One frustrating aspect of this writing retreat is that I did something to my wrist a few weeks ago — I thought it was just an overuse thing and it would resolve with rest, but it hasn’t yet. I’ve got a message in to my doc; I’ll see if she wants to take a look at it, or if she’s just going to send me straight to an orthopedic hand specialist. I think it’s probably arthritis and/or carpal tunnel — we’ll see.
Very annoying — I’ve been in some pain a lot of the time the last few weeks, which is wearying, and certain motions are almost impossible, like turning a doorknob. I’ve had to limit my cooking (I bought pre-chopped onions for the curries the other night!), and while I seem to be able to type without too much pain while wearing a wrist brace, I’m a little worried about possibly aggravating the injury, so I haven’t pushed as hard on generating lots of words this week as I might have otherwise.
Still, it’s been good just clearing my head. It’s so easy to slip out of writing mode, to have weeks or months go by without writing. And if I do, then starting again feels overwhelming, that it’s going to be too hard, that I won’t write anything good. After thirty years as a writer, you’d think I’d be over that!
But after thirty years, at least I know enough to trust the process. If I open the file and read the old work, if I set the story going in my head, if I clear away enough of the minutiae of daily life to make space for creating story…story will come.

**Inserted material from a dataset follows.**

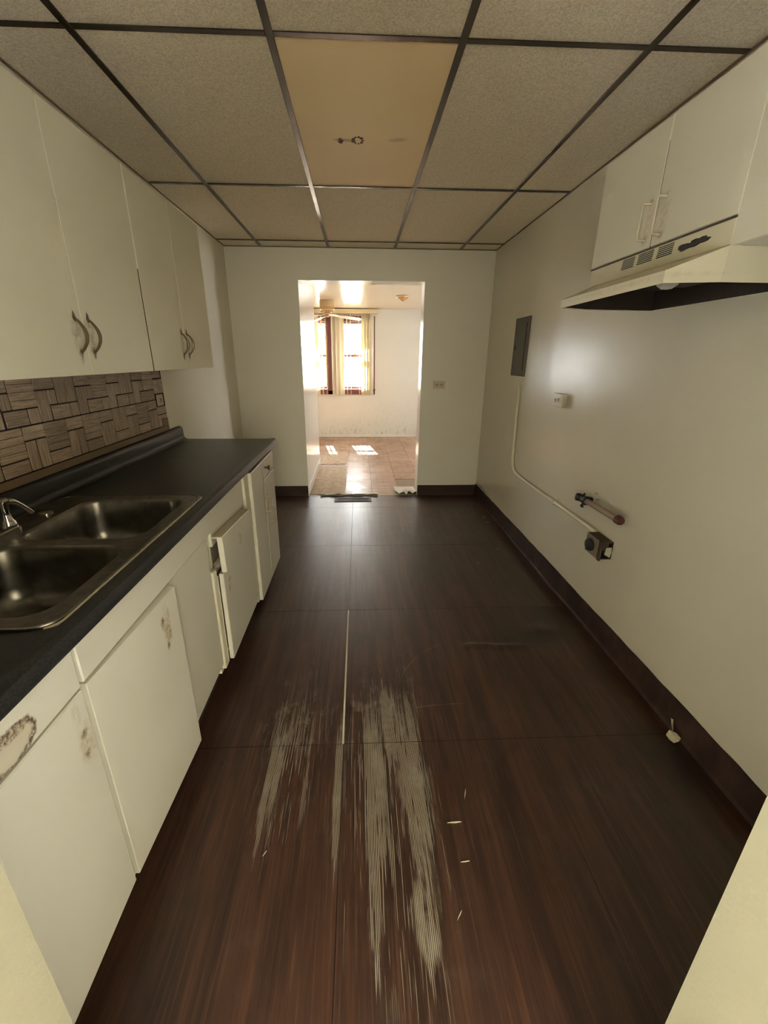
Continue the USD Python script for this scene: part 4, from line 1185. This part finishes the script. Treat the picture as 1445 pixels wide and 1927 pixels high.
vanes = [(x, 0.42) for x in (-1.98, -1.915, -1.30, -1.23, -1.16, -0.86, -0.80, -0.745)] + [(-0.652, 1.42), (-0.578, 1.48)] + [(-0.440, 0.35), (-0.368, 0.40), (-0.296, 0.45)] + [(-0.203, 1.45), (-0.140, 1.50), (0.013, 1.52)] + [(0.088, 0.62), (0.137, 0.66), (0.187, 0.62), (0.238, 0.60)]
for x, a in vanes:
    vb.part('vane', vane(x, a), M_vane, smooth=40)

# ------------------------------------------------------------------ ceiling fan
fpx, fpy = -0.468, 6.92
fan = T('ceiling_fan', 'cream hugger ceiling fan in the room beyond the doorway', 'ceiling fan', (fpx, fpy, 2.05))
fan.part('motor_housing', lathe([(0.106, 0), (0.108, 0.004), (0.108, 0.088), (0.104, 0.092)], (fpx, fpy, CF - 0.0925), (0, 0, 1), 32), M_fan, smooth=35)
fan.part('band', lathe([(0.106, 0), (0.111, 0.004), (0.111, 0.030), (0.106, 0.034)], (fpx, fpy, CF - 0.127), (0, 0, 1), 32), M_goldtrim, smooth=35)
fan.part('vent_bowl', cat(lathe([(0.040, 0), (0.075, 0.012), (0.100, 0.032), (0.107, 0.045)], (fpx, fpy, CF - 0.172), (0, 0, 1), 32)), M_fan, smooth=35)
ms = []
for k in range(20):
    a = 2 * np.pi * k / 20
    ms.append(cyl((fpx + 0.083 * math.cos(a), fpy + 0.083 * math.sin(a), CF - 0.157), (fpx + 0.092 * math.cos(a), fpy + 0.092 * math.sin(a), CF - 0.152), 0.005, 8))
fan.part('vent_holes', cat(*ms), M_slot)
fan.part('hub', lathe([(0.001, 0), (0.030, 0.002), (0.036, 0.012), (0.036, 0.040), (0.05, 0.048), (0.05, 0.060)], (fpx, fpy, CF - 0.232), (0, 0, 1), 28), M_fan, smooth=35)
for ang in (0.10, 2.05, 3.60, 5.20):
    d = np.array([math.cos(ang), math.sin(ang), 0]); s = np.array([-math.sin(ang), math.cos(ang), 0.0])
    zb = CF - 0.198
    def P(r, w, dz): return np.array([fpx, fpy, zb]) + d * r + s * w + np.array([0, 0, dz - w * 0.22 - 0.12 * r])
    tilt = []
    for r, w in ((0.14, 0.048), (0.18, 0.058), (0.46, 0.066), (0.505, 0.050), (0.52, 0.02)):
        for sg_ in (-1, 1):
            for dz in (0, 0.006):
                tilt.append(P(r, sg_ * w, dz))
    b = fan.part('blade', hull(tilt), M_fanblade)
    fan.part('blade_arm', hull([P(0.03, 0.012, -0.008), P(0.03, -0.012, -0.008), P(0.19, 0.026, -0.005), P(0.19, -0.026, -0.005), P(0.03, 0.012, 0.0), P(0.03, -0.012, 0.0), P(0.19, 0.026, -0.0002), P(0.19, -0.026, -0.0002)]), M_goldtrim, b)

cl = T('ceiling_light', 'small amber glass ceiling light with a white rim in the room beyond', 'ceiling light', (0.612, 6.38, CF))
cl.part('canopy', lathe([(0.098, 0), (0.098, 0.006), (0.085, 0.012), (0.08, 0.014)], (0.612, 6.38, CF - 0.0145), (0, 0, 1), 28), M_fanblade, smooth=35)
cl.part('shade', lathe([(0.006, 0), (0.022, 0.008), (0.078, 0.050), (0.078, 0.055)], (0.625, 6.38, CF - 0.0695), (0, 0, 1), 4), M_amber)

# ------------------------------------------------------------------ floor of the room beyond
f2 = T('floor_dining', kind='structure')
f2.part('subfloor', bx(XFL, XFR, YD - 0.19, YF, -0.06, -0.004), M_ply)
rng = np.random.default_rng(21)
x = -0.165 - 0.305 * 3
cols = []
while x < 1.9:
    cols.append(x); x += 0.305
for x in cols:
    y = YD - 0.155
    k = 0
    while y < YF - 0.02:
        y1 = min(y + 0.305, YF - 0.002)
        x0_, x1_ = x + 0.0012, x + 0.3038
        if y < YD:
            x0_, x1_ = max(x0_, D0 + 0.014), min(x1_, D1 - 0.002)
        torn = x > 0.43 and x < 0.6 and y < 4.8
        if x1_ - x0_ > 0.03 and not torn:
            tone = rng.integers(0, 3)
            dz = 0.0006 * rng.random()
            f2.part('floor_tile', cb(x0_, x1_, y + 0.0008, y1 - 0.0008, -0.004, 0.001 + dz, 0.0008), M_pq[tone])
        y += 0.305; k += 1
f2.part('floor_field', cat(bx(XFL, cols[0], YD + 0.02, YF, -0.004, 0.001), bx(cols[-1] + 0.305, XFR, YD + 0.02, YF, -0.004, 0.001)), M_pq[0])

# flattened cardboard
cdb = lambda pts, th: trimesh.creation.extrude_polygon(sg.Polygon(pts), th, engine='earcut')
a = cdb([(-0.552, 4.43), (-0.17, 4.43), (-0.168, 4.8), (-0.176, 5.2), (-0.18, 5.69), (-0.36, 5.70), (-0.44, 5.66), (-0.548, 5.67), (-0.549, 5.02), (-0.51, 5.0), (-0.549, 4.99)], 0.005)
a.apply_translation([0, 0, 0.002])
solo('cardboard_sheet', a, M_card, 'long flattened cardboard sheet just inside the doorway by the partition', 'cardboard')
a = cdb([(-0.545, 5.80), (-0.195, 5.82), (-0.178, 6.2), (-0.177, 6.63), (-0.34, 6.68), (-0.543, 6.70), (-0.548, 6.2)], 0.005)
a.apply_translation([0, 0, 0.002])
solo('cardboard_sheet', a, M_card, 'shorter flattened cardboard sheet behind the long one, sunlit at its far edge', 'cardboard')
rng = np.random.default_rng(8)


def ragged(x0, x1, y0, y1, n_, amp, z0, z1, curl=0.0, seed=0):
    """thin torn sheet whose near edge is ragged and lifts"""
    r = np.random.default_rng(seed)
    xs_ = np.linspace(x0, x1, n_)
    e = y0 + amp * (r.random(n_) - 0.5)
    V, F = [], []
    m_ = 4
    for i in range(n_):
        for j in range(m_):
            t_ = j / (m_ - 1)
            lift = curl * (1 - t_) ** 2 * (0.4 + 0.9 * abs(math.sin(3.1 * i / n_ * math.pi + seed)))
            V.append((xs_[i], e[i] + (y1 - e[i]) * t_, z1 + lift))
            V.append((xs_[i], e[i] + (y1 - e[i]) * t_, z0 + lift))
    for i in range(n_ - 1):
        for j in range(m_ - 1):
            p = (i * m_ + j) * 2; q_ = p + 2; r_2 = p + 2 * m_; s_ = r_2 + 2
            F += [(p, r_2, s_, q_), (p + 1, q_ + 1, s_ + 1, r_2 + 1)]
        p = (i * m_) * 2; r_2 = p + 2 * m_
        F.append((p, p + 1, r_2 + 1, r_2))
    return np.array(V), np.array(F)


solo('torn_vinyl', ragged(-0.43, 0.20, 4.372, 4.432, 30, 0.022, 0.0065, 0.008, 0.014, 2), M_torn, 'torn whitish vinyl edge curling along the doorway threshold', 'torn flooring')
solo('torn_vinyl', ragged(0.40, 0.632, 4.378, 4.70, 16, 0.05, 0.0025, 0.004, 0.030, 5), M_torn, 'torn curled vinyl scrap in the right corner of the doorway', 'torn flooring')
solo('trim_2', cb(D0 + 0.002, D1 - 0.002, 4.382, 4.424, -0.004, 0.0015, 0.001), M_strip, kind='structure')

Up to 15,937 words — I’m going to take a break for a few hours, have lunch with Santa Fe writer friends, rest my wrist. Maybe I’ll figure out who actually did the stabbing. 🙂
“The gourds hanging on trellises over the shower were ripening, and soon she’d be able to harvest them. Manju was choreographing a gourd dance, one component of her dissertation project; it had been giving her some trouble, but hopefully eating the gourds would bring clarity. They hung heavy, swaying slightly in the manufactured night breeze (all wind was manufactured under the Dome), and she let her body sway in echo, let her breasts hang forward – small for the purpose, but sufficient.”